NUMA ENCRUZILHADA DA PENÍNSULA
(publicado em tradução castelhana no nº 15 da revista Imagen de Extremadura)

Para quem chega de Jerez de los Caballeros – onde avulta, nas palavras do poeta Nicolau Saião, “uma torre singular” no meio da “serena alvura” dessa terra geradora de uma “comoção inexplicável” –, Fregenal de la Sierra apresenta-se como sucessora natural na viagem, com a sua herança também fenícia, romana, islâmica e templária. Muito próxima da mais raiana das localidades portuguesas – Barrancos – e a pouquíssima distância dos limites administrativos que separam a Extremadura da Andaluzia, a sua localização no mapa configura-a enquanto encruzilhada e, encruzilhada sendo, como ponto de encontro de povos e de culturas. Do outro lado, Aracena e a sua serra têm uma função semelhante (tanto mais que, num curto tempo da Idade Média, chegou a ser governada por um rei português). Barrancos, Fregenal e Aracena parecem ser, aliás, os vértices de um triângulo que, aos mais atentos, permite entender muito do que estrutura e argamassa a identidade raiana.
Os livros e outras fontes de informação dizem-nos que, entre os filhos mais ilustres de Fregenal de la Sierra, se conta o pintor Eugenio Hermoso. Se o artista de Badajoz que tanto aprecio – Luis de Morales, el divino – apresenta nas suas tábuas ora a doçura do olhar e dos gestos humanos ora a “alucinatória imagem da carne” (na expressão de Antonio Sáez, meu companheiro de crónicas raianas), as telas do autor serrano – que podemos apreciar nomeadamente num museu da cidade do Guadiana – mostram talvez melhor quanto nos atrai nessas terras: a inteireza da paisagem e dos rostos, a alegria ora expansiva ora recatada, a serenidade de um território peculiar, pleno de vegetação, resistente como os seus habitantes.
O melhor meio para chegar ao conhecimento das centenas de milhares de hectares que se estendem entre as duas localidades será, creio, o da caminhada. Não há melhor maneira de nos embebermos da paisagem e do povoamento de uma parcela do mundo – isto se não pudermos aproveitar a melhor de todas, a daqueles que deixam tudo para habitá-la, talvez para sempre. Pela serra de Aracena – mas também pelo território de Fregenal – são muitos os caminhos pedestres (assinalados ou por assinalar) que permitem ao viajante a convivência com o espaço. A pé – mas também a cavalo ou de bicicleta – é possível descobrir cumes e vales, bosques e clareiras, aldeias e campos, culturas e matagais, arquitectura popular e construções eruditas. De carro também, mas o gosto nunca será o mesmo… Pelas veredas ou pelas estradas, será sempre possível fazer paragens e alimentarmo-nos não só da contemplação visual, mas também – porque nem só do espírito vive o Homem… - dos deliciosos produtos que reforçam o corpo e estimulam o paladar, como os queijos, os derivados do porco preto, os cogumelos cozinhados com sabedoria, etc..

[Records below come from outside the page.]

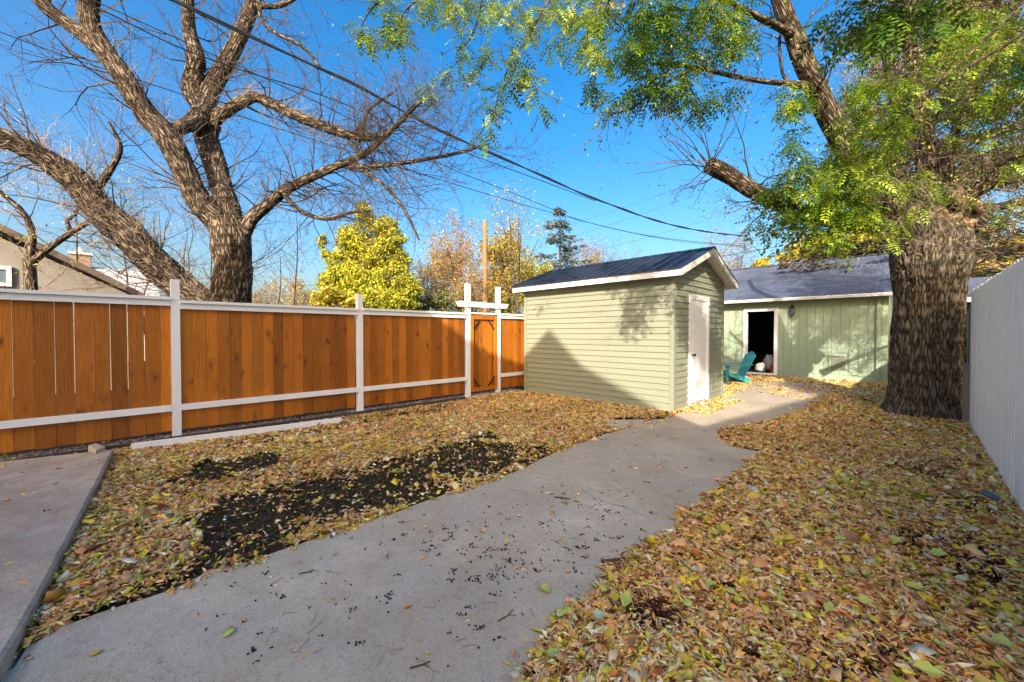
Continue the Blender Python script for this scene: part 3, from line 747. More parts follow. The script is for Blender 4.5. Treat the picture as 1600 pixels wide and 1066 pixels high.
for i in range(6):
    f = .34 - i * .095; z0 = .37 - i * .033
    mb = MB(); mb.prism([cp(f, -.27, z0), cp(f, .27, z0), cp(f - .082, .27, z0 - .028), cp(f - .082, -.27, z0 - .028)], (0, 0, .02)); mb.build('seat_slat', 'teal_plastic', ch)
for i in range(5):
    s = (i - 2) * .105; top = 1.0 - .03 * abs(i - 2) ** 1.6
    mb = MB(); mb.prism([cp(-.20, s * .8 - .036, .18), cp(-.20, s * .8 + .036, .18), cp(-.20 - .46 * (top - .18), s * 1.12 + .048, top), cp(-.20 - .46 * (top - .18), s * 1.12 - .048, top)], fx * -.02); mb.build('back_slat', 'teal_plastic', ch)
mb = MB(); mb.bar(cp(-.40, -.34, .59), cp(-.40, .34, .59), .05, .025); mb.build('back_rail', 'teal_plastic', ch)

# ================================================================== WHITE FENCE (right)
WX = 0.60
wf = thing('picket_fence', (WX, 5, 0), 'tall white painted close boarded fence along the right side', 'fence')
y = 2.2
while y < 9.35:
    wv = .135 * rng.uniform(.96, 1.04); top = 2.015 + .012 * (y - 4) + rng.uniform(-.012, .012); dx = rng.uniform(-.004, .004)
    mb = MB(); mb.prism([(WX + dx, y, -.1), (WX + dx, y + wv, -.1), (WX + dx, y + wv, top - .03), (WX + dx, y + wv - .025, top), (WX + dx, y + .025, top), (WX + dx, y, top - .03)], (.02, 0, 0))
    mb.build('picket', 'white_picket', wf); y += wv + rng.uniform(.002, .008)
for z0 in (.35, 1.5):
    mb = MB(); mb.box(WX + .026, WX + .066, 2.2, 9.35, z0, z0 + .09); mb.build('rail', 'white_picket', wf)
for y in (2.4, 4.8, 7.2, 9.3):
    mb = MB(); mb.box(WX + .068, WX + .158, y - .045, y + .045, -.2, 1.8); mb.build('post', 'grey_weathered', wf)
# older fence beyond, with a grey blue pipe post
of = thing('board_fence', (WX + .1, 12.5, 0), 'old grey unpainted board fence beyond the big tree trunk', 'fence')
y = 9.75
while y < 15:
    wv = .14; top = 1.78 + rng.uniform(-.03, .03); mb = MB(); mb.box(WX + .08, WX + .10, y, y + wv, -.1, top); mb.build('board', 'grey_weathered', of); y += wv + rng.uniform(.003, .012)
mb = MB(); mb.box(WX + .10, WX + .14, 9.75, 15, .4, .49); mb.box(WX + .10, WX + .14, 9.75, 15, 1.4, 1.49); mb.build('rail', 'grey_weathered', of)
mb = MB(); mb.tube([(WX + .02, 9.55, -.1), (WX + .02, 9.55, 1.86)], .038, 10)
tag(mb.build('pipe_post', 'blue_grey', None, smooth=False), 'dark blue grey pipe post at the far end of the white fence', 'post')
mb = MB(); mb.bar((WX - .03, 9.40, -.1), (WX - .03, 9.40, .95), .05, .09, (1, 0, 0))
tag(mb.build('wooden_stake', 'grey_weathered', None), 'short brown wooden stake leaning beside the big trunk and white fence', 'stake')
# blue bottle like scrap by the right fence
mb = MB(); p = G(1538, 776) ; mb.tube([p + Vector((0, 0, .03)), p + Vector((.05, -.10, .03)), p + Vector((.07, -.15, .03)), p + Vector((.09, -.19, .03))], [.03, .03, .012, .012], 8)
tag(mb.build('plastic_bottle', 'blue_grey', None), 'small dark blue bottle lying in leaves against the white fence', 'bottle')

# neighbour garage beyond the old fence
ng = thing('neighbour_garage', (3.4, 17, 0), 'low neighbouring garage roof glimpsed between big trunk and white fence', 'garage')
mb = MB(); mb.box(1.05, 6.2, 14.4, 20, 0, 2.2); mb.build('wall', 'stucco', ng)
mb = MB(); mb.prism([(.8, 14.0, 2.2), (.8, 17.2, 2.92), (.8, 20.4, 2.2), (.8, 20.4, 2.26), (.8, 17.2, 2.99), (.8, 14.0, 2.27)], (5.7, 0, 0)); mb.build('roof', 'shingle_blue', ng)
mb = MB(); mb.box(.8, 6.5, 13.9, 13.99, 2.14, 2.25); mb.build('gutter', 'white_picket', ng)

# ================================================================== NEIGHBOUR HOUSES (left)
ha = thing('neighbour_house', (-18, -5, 0), 'grey stucco house with brown rake boards and small window beyond the fence', 'house')
X = -14.0; slp = .60; yr = 0.45; zr_ = 2.30
mb = MB(); mb.prism([(X, -10.6, 0), (X, yr - .3, 0), (X, yr - .3, zr_ + .12), (X, -5.1, zr_ + .12 + 4.8 * slp), (X, -10.6 , zr_ + .0)], (-8, 0, 0)); mb.build('wall', 'stucco', ha)
for ya, za, yb, zb in ((yr, zr_, -5.1, zr_ + 5.5 * slp), (-10.9, zr_ - .15, -5.1, zr_ + 5.5 * slp)):
    mb = MB(); mb.prism([(X + .45, ya, za), (X + .45, yb, zb), (X + .45, yb, zb + .1), (X + .45, ya, za + .1)], (-8.9, 0, 0)); mb.build('roof', 'brown_trim', ha)
    mb = MB(); mb.prism([(X + .455, ya, za - .04), (X + .455, yb, zb - .04), (X + .455, yb, zb + .11), (X + .455, ya, za + .11)], (.03, 0, 0)); mb.build('rake_board', 'brown_trim', ha)
wa, wb = onX(-30, 421, X), onX(19, 446, X)
fr = MB(); z0, z1 = wb.z - .03, wa.z + .1
for (a, b, c, d_) in ((wa.y, wb.y, z1 - .07, z1), (wa.y, wb.y, z0, z0 + .07), (wa.y, wa.y + .07, z0 + .07, z1 - .07), (wb.y - .07, wb.y, z0 + .07, z1 - .07)): fr.box(X + .0, X + .06, a, b, c, d_)
wn = fr.build('window', 'white_paint', ha); mb = MB(); mb.box(X + .005, X + .02, wa.y + .07, wb.y - .07, z0 + .07, z1 - .07); mb.build('pane', 'glass', wn)
hb = thing('neighbour_house', (-33, -3, 0), 'distant low house with pale roof, white wall and brick chimney beyond the fence', 'house')
mb = MB(); mb.box(-36, -28, -9, 1.0, 0, 3.25); mb.build('wall', 'back_wall', hb)
mb = MB(); mb.prism([(-27.3, -9.5, 3.2), (-31, -9.5, 4.9), (-36.6, -9.5, 3.2), (-36.6, -9.5, 3.3), (-31, -9.5, 5.0), (-27.3, -9.5, 3.32)], (0, 11.0, 0)); mb.build('roof', 'pale_roof', hb)
c = onX(126, 400, -31); mb = MB(); mb.box(-31.3, -30.6, c.y - .38, c.y + .38, 4.7, 5.55); chm = mb.build('chimney', 'brick', hb)
mb = MB(); mb.box(-31.4, -30.5, c.y - .45, c.y + .45, 5.55, 5.65); mb.tube([(-30.95, c.y, 5.65), (-30.95, c.y, 5.95)], .12, 8); mb.build('chimney_cap', 'back_wall', chm)

# ================================================================== HOUSES BEHIND THE CAMERA (they cast the shade on the yard)
KS = 9.0; KX, KY, KZ = KS * .5, -KS * .866, KS * .477      # set back along the sun's direction
def back(mb):
    mb.v = [(x + KX, y + KY, z + KZ if z > 0.01 else z) for x, y, z in mb.v]; return mb
hm = thing('house', (1.5, -13.8, 0), 'pale house behind the viewer whose gable shades the near yard', 'house')
mb = MB(); mb.box(-5.1, 1.8, -9.0, -1.95, 0, 4.4); back(mb).build('wall', 'back_wall', hm)
mb = MB(); mb.prism([(-5.35, -1.7, 4.35), (-5.35, -4.2, 6.6), (-5.35, -9.3, 4.3)], (7.15, 0, 0)); back(mb).build('roof', 'shingle_blue', hm)
gp = [(-4.1, 0), (2.15, 0), (2.15, 4.25), (1.84, 4.62), (-.05, 5.40), (-.94, 6.16), (-1.9, 5.35), (-4.1, 4.5)]
mb = MB(); mb.prism([(x, -4.3, z) for x, z in gp], (0, 2.66, 0)); back(mb).build('rear_gable', 'back_wall', hm)
rp = [(2.55, 4.15), (1.86, 4.68), (-.04, 5.46), (-.94, 6.24), (-1.92, 5.42), (-4.4, 4.46)]
mb = MB()
mb.prism([(x, -4.3, z) for x, z in rp] + [(x, -4.3, z - .07) for x, z in rp[::-1]], (0, 2.72, 0)); back(mb).build('gable_roof', 'shingle_blue', hm)
hn = thing('house', (12, -15.8, 0), 'tall neighbouring house behind the viewer on the right', 'house')
mb = MB(); mb.prism([(3.3, -2.6, 0), (11.7, -2.6, 0), (11.7, -2.6, 5.3), (7.5, -2.6, 8.3), (3.3, -2.6, 5.2)], (0, -10, 0)); back(mb).build('wall', 'back_wall', hn)
mb = MB(); mb.prism([(2.75, -2.5, 4.80), (7.5, -2.5, 8.42), (12.3, -2.5, 4.8), (12.3, -2.5, 4.68), (7.5, -2.5, 8.3), (2.75, -2.5, 4.68)], (0, -10.5, 0)); back(mb).build('roof', 'shingle_blue', hn)

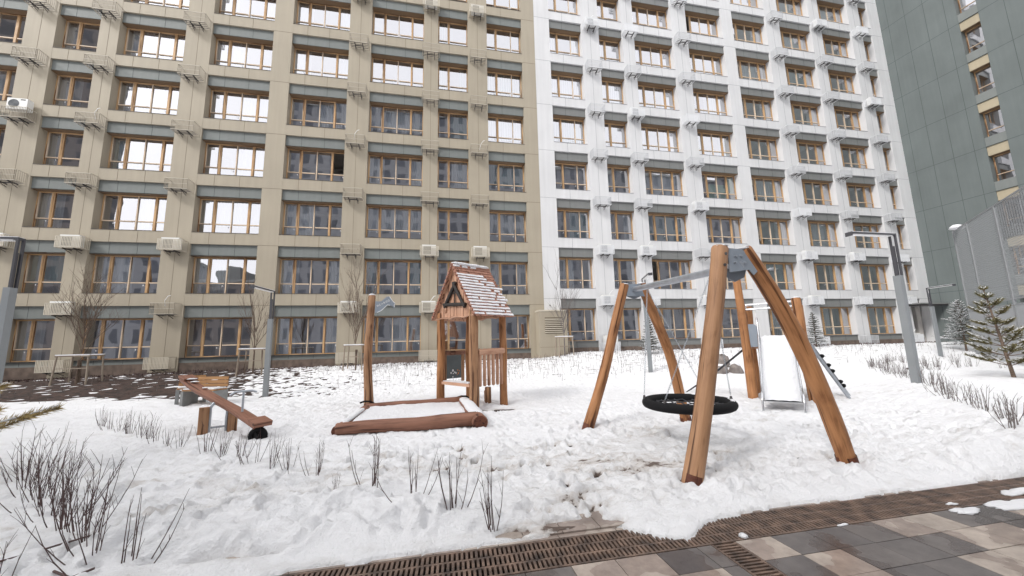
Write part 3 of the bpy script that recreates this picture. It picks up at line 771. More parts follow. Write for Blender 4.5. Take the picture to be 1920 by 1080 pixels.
# ------------------------------------------------------------------ dark green wing
gd=Vector((.0510,-.9987,0)).normalized(); gn=Vector((-gd.y*-1,0,0)); gn=Vector((gd.y,-gd.x,0))  # outward (towards -x)
if gn.x>0: gn=-gn
S0=Vector((34.87,0,0))
W=thing('apartment_building','dark green panelled wing with one narrow column of windows','building',(34.825,0,0),math.atan2(gd.y,gd.x))
# local x runs along the face towards the viewer, local y = left of it
sgn=1 if (Matrix.Rotation(math.atan2(gd.y,gd.x),3,'Z')@Vector((0,1,0))).dot(gn)>0 else -1
def wbox(m,s0,s1,d0,d1,z0,z1,k): m.box(s0,s1,min(-sgn*d0,-sgn*d1),max(-sgn*d0,-sgn*d1),z0,z1,k)   # d>0 is into the building
wl=MB(); jt=MB(); yp=MB(); gp=MB()
Ls=[4.35+3.02*i for i in range(0,12)]; ztop=Ls[-1]+1
cols=[(4.07,5.0),(9.6,10.55),(12.9,13.85)]
xc=0
for a,b in cols+[(16.2,16.2)]:
    wbox(wl,xc,a,0,.56,.2,ztop,'green'); xc=b
for a,b in cols:
    for L in Ls:
        m=MB(); wbox(m,a,b,.03,.56,L-3.02,L-2.40,'band'); m.build('sill_panel',W)
        m=MB(); wbox(m,a,b,.05,.56,L-.62,L,'yellow'); m.build('lintel_panel',W); wbox(jt,a,b,-.01,.2,L-.012,L+.012,'joint_g')
        wn=add('window',get_mesh(('f',.93,1),lambda:frame_mesh(.93,1)),W); wn.location=(a+.01,0,L-2.42)
        if sgn<0: pass
        else: wn.scale=(1,-1,1)
        wn.scale=(1,(-1 if sgn>0 else 1),.965)
        add('pane',get_mesh(('p',.93,1,0),lambda:pane_mesh(.93,1,4)),wn)
for L in Ls:
    xc=0
    for a,b in cols+[(16.2,16.2)]:
        wbox(jt,xc+.01,a-.01,-.003,.01,L-.011,L+.011,'joint_g'); xc=b
for s_ in (.5,1.5,2.55,3.55,6.1,7.15,8.2,11.6,15.0): wbox(jt,s_-.009,s_+.009,-.0035,.01,.3,ztop,'joint_g')
wl.build('wall',W); jt.build('panel_joint',W)
bk=MB(); wbox(bk,0,16.2,2.5,2.6,.2,ztop,'interior'); wbox(bk,0,.1,.57,2.5,.2,ztop,'interior'); wbox(bk,16.05,16.2,.57,12,.2,ztop,'green'); wbox(bk,0,16.2,.57,12,ztop-.2,ztop-.01,'concrete'); bk.build('room',W)

# blocks behind the viewer, which the glass mirrors
M['rw1']=refl_wall('far_facade_grey',(.24,.245,.26),(.13,.14,.165),1.9,3.0)
M['rw2']=refl_wall('far_facade_brown',(.16,.145,.14),(.09,.09,.10),2.6,3.0)
def far_block(label,x0,x1,y0,y1,h,k):
    t=thing('apartment_building',label,'building',((x0+x1)/2,(y0+y1)/2,-.3))
    w,d=(x1-x0)/2,(y1-y0)/2
    f=MB(); f.box(-w,w,-d,d,0,h,k); f.build('wall',t)
    f=MB(); f.box(-w-.3,w+.3,-d-.3,d+.3,h+.002,h+.5,'concrete'); f.box(-w*.3,w*.1,-d*.5,d*.5,h+.5,h+3,'concrete'); f.build('roof',t)
far_block('tall grey block mirrored in the middle windows of the beige block',-25,6.5,-60,-45,44.5,'rw1')
far_block('lower grey block mirrored in the windows of the white block',9,72,-60,-45,35.5,'rw1')
far_block('low block mirrored in the lowest left windows',-40.5,-25.5,-58,-46,12.5,'rw2')
far_block('middling block mirrored in the first-floor left windows',-49.3,-41,-58,-46,17,'rw1')
far_block('tall brown block mirrored in the leftmost windows',-115,-49.6,-48,-45,58,'rw2')

# ------------------------------------------------------------------ swing
def logpts(a,b,n=9,bend=.0,seed=0):
    r=random.Random(seed); a=Vector(a); b=Vector(b); out=[]; t=(b-a).normalized()
    u=t.cross(Vector((0,1,0))).normalized(); v=t.cross(u)
    p1,p2=r.uniform(0,6),r.uniform(0,6)
    for i in range(n):
        s=i/(n-1); e=math.sin(math.pi*s)
        out.append(a.lerp(b,s)+u*bend*e+u*.012*math.sin(s*7+p1)*e+v*.014*math.sin(s*5+p2)*e)
    return out
def logmesh(pts,r0,r1,k='log',seed=0,capk='logend',n=20,wob=.035):
    f=MB(); r=random.Random(seed); m=len(pts)
    # chamfered ends
    P=[pts[0]]; Rr=[r0*.88]; d=(pts[1]-pts[0]).normalized()
    P.append(pts[0]+d*.02); Rr.append(r0)
    for i in range(1,m-1): P.append(pts[i]); Rr.append((r0+(r1-r0)*i/(m-1))*(1+r.uniform(-.035,.035)))
    d=(pts[-1]-pts[-2]).normalized(); P.append(pts[-1]-d*.025); Rr.append(r1); P.append(pts[-1]); Rr.append(r1*.86)
    f.tube(P,Rr,k,n=n,capk=capk,wob=wob)
    return f
def holes(f,pts,r,k='dark'):
    for c,d in pts: c=Vector(c); d=Vector(d).normalized(); f.tube([c,c+d*.012],r,k,n=10,smooth=False)
SW=thing('nest_swing','round black nest swing hung on a four-legged log frame with a grey steel crossbeam','swing',(3.75,-15.08,0))
def L(x,y,z): return Vector((x-3.75,y+15.08,z))
legs=[((2.72,-16.5,-.12),(3.45,-16.46,2.63),.102,.097,-.04),((4.99,-16.42,-.12),(3.78,-16.46,2.61),.104,.092,-.14),
      ((2.67,-13.72,-.12),(3.63,-13.70,2.60),.098,.086,-.03),((4.71,-13.73,-.12),(3.98,-13.70,2.62),.096,.086,-.09)]
for i,(a,b,r0,r1,bd) in enumerate(legs):
    f=logmesh(logpts(L(*a),L(*b),15,bd,i+5),r0,r1,k='log' if i==0 else 'logo',seed=i)
    d=(L(*b)-L(*a)).normalized()
    P=logpts(L(*a),L(*b),15,bd,i+5); f.tube([P[0]+d*.01,P[0].lerp(P[1],.86)],[r0*1.015,r0*1.02],'logend',n=20,cap=False,wob=.035)
    lg=f.build('leg',SW)
    s=MB(); c=L(*b)+d*.0; s.blob(c+Vector((0,0,.0)),(r1*.95,r1*.95,.022),'snow',flatb=1); s.build('snow_cap',lg)
for (yy,pl) in ((-16.46,[(3.50,2.30),(3.50,2.60),(3.72,2.59),(3.90,2.32),(3.84,2.27),(3.78,2.335)]),(-13.70,[(3.62,2.36),(3.66,2.60),(3.98,2.60),(4.06,2.42),(4.02,2.36)])):
    f=MB(); f.prism([(x-3.75,z) for x,z in pl],(0,yy+15.08-.055,0),(1,0,0),(0,0,1),.012,'plate')
    pl2=[(3.50,2.36),(3.86,2.40),(3.80,2.26),(3.66,2.20),(3.56,2.25)] if yy<-15 else [(3.64,2.50),(4.0,2.50),(3.96,2.36),(3.84,2.32),(3.7,2.36)]
    f.prism([(x-3.75,z) for x,z in pl2],(0,yy+15.08+.055,0),(1,0,0),(0,0,1),.012,'plate')
    p=f.build('gusset_plate',SW)
    f=MB()
    for bx,bz in ((3.60,2.50),(3.67,2.505),(3.585,2.42),(3.72,2.42)) if yy<-15 else ((3.75,2.52),(3.9,2.5)):
        c=L(bx,yy-.062,bz); f.tube([c,c+Vector((0,-.02,0))],.012,'steel',n=6,smooth=False)
        f.tube([c+Vector((0,.002,0)),c+Vector((0,-.004,0))],.019,'steel',n=10,smooth=False)
    f.build('bolt',p)
f=MB(); f.tube([L(3.66,-16.52,2.385),L(3.80,-13.58,2.50)],.052,'steel',n=20); f.build('crossbeam',SW)
# bolt holes in legs
f=MB(); holes(f,[(L(3.40,-16.56,2.38),(-.2,-1,0)),(L(3.44,-16.555,2.52),(-.6,-.8,0))],.018); f.build('bolt_hole',SW)
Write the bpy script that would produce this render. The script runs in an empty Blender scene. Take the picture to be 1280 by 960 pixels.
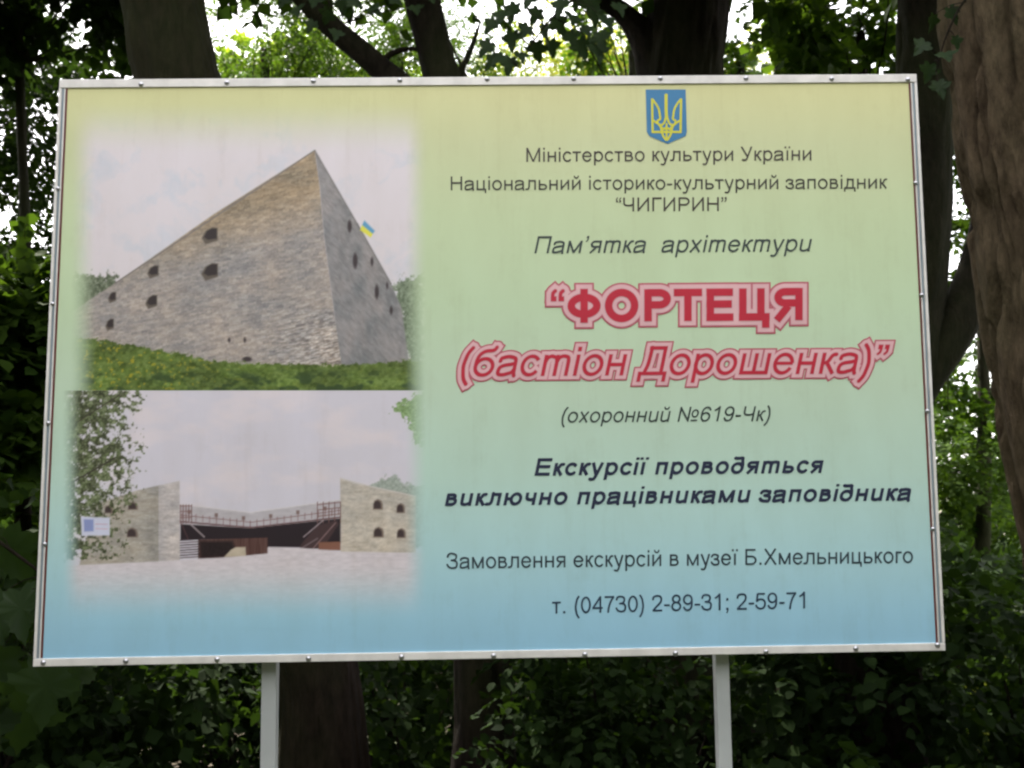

Por entre um património natural riquíssimo, entremeando azinheiras, sobreiros e castanheiros, há muito para ver nesta encruzilhada da Península. Desde os vestígios mais remotos à importante rede de fortificações andaluzes e templárias, passando por um impressionante conjunto de construções religiosas ou por múltiplas edificações vernaculares igualmente interessantes, na sua rudeza e simplicidade, temos ingredientes para muitos dias de encontro.
Se começarmos pela praça maior de Fregenal e nos demorarmos no seu castelo, nos seus conventos e igrejas (entre as quais destaco a muito concorrida ermida dos Remédios) e nas suas casas nobres, passando, já em Aracena, à visitação da sua fortaleza (com sedimentos islâmicos, portugueses e castelhanos), dos seus templos mudéjares ou de um conjunto de esculturas ao ar livre, terminando com uma descida ao interior do mundo, ao apreciarmos com tempo o esplendor das estalactites e das estalagmites da Gruta das Maravilhas – veremos muito, mas teremos sempre observado muito pouco.
Todo este território encostado a Portugal é muito mais rico física e culturalmente, tem muito mais a oferecer ao viajante, para nele existir, viver e conviver. A orografia favorece a multiplicação de expectativas e o mistério. E, se em Fregenal de la Sierra, uma “Casa do Sangue” nos recorda os horrores de que é capaz o ser humano, será sempre possível recuperar o ânimo e a esperança visitando o Convento de la Paz, na mesma localidade, ou bebendo em qualquer fonte da água oferecida pela Serra de Aracena.